The Corporation That Changed the World by Robins Nick.;

The Corporation That Changed the World by Robins Nick.;

Author:Robins, Nick.; [Robins, Nick]
Language: eng
Format: epub
ISBN: 9781849646925
Publisher: Book Network Int'l Limited trading as NBN International (NBNi)


NIBBLING AT THE CHARTER

After the crash of 1772, the overwhelming priority for the Company’s directors back in London was to pay off the £1.4 million loan from the government and regain financial freedom. Their task was hampered by the rumours of civil war in the Bengal Council that filtered back to England. Scandalised by Nandakumar’s judicial murder and the in-fighting it exposed in the Council, the directors had voted to recall Hastings in the summer of 1776, but they were overruled at a meeting of the Company’s shareholders. However, Hastings’s representative in London had used this occasion to tender Hastings’s resignation in an attempt to secure good terms, which the directors accepted. Of course, when Hastings himself heard of his departure from office the following year, he refused to budge.
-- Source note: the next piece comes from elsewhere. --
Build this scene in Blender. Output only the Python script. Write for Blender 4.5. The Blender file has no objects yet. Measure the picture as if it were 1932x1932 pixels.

This stubbornness enflamed passions in London even more, exposing the failure of the Regulating Act to give the state the right to recall the governor-general. King George III demanded that Hastings should be dismissed, and some talked of his impeachment. But war in the Americas took precedence and events in India were allowed to drift. In the meantime the Company successfully paid off its debt in 1776, cut its debt and triumphantly raised its dividend from 6 to 8 per cent.

When news of Haidar Ali’s invasion of the Carnatic reached London in April 1781, this happy situation was quickly overturned. The Company was already in the middle of negotiations with Lord North’s embattled administration for a renewal of its charter, and this powerful reminder of the Company’s incompetence strengthened the government’s hand. North demanded that the Company should hand over three-quarters of its net profits over what was required to pay the annual 8 per cent dividend, amounting to £600,000 a year. Speaking for the opposition Whigs, Edmund Burke sprung to the Company’s defence, arguing that this was no more than ‘a violent and shameless attempt to rob the Company in order to pursue the purposes of the most lavish waste and the most profligate corruption’.16 But the Company was desperate for its charter, and in return for another ten years’ monopoly it agreed to pay £400,000 up front, as well as three-quarters of the surplus going forward.

This was not the end of the matter. In February, Burke had been appointed to a Parliamentary Select Committee investigating the administration of justice in Bengal. Two months later, Henry Dundas, the 39-year-old rising star of the Scottish elite, was charged with leading a parallel Secret Committee into the Carnatic affair. Just as in 1773, the Company was facing a two-pronged parliamentary assault. Over the next two years, these twin investigations would make 17 reports to Parliament, exposing the Company and laying the foundations for its subordination to the state. Although they were political adversaries, Burke and Dundas shared much of the same analysis concerning the roots of the problem. Where they differed was over which institution should have the whip-hand. For Dundas, the Crown should be in the driving seat, but for Burke, it was clear that the Company should be accountable to Parliament.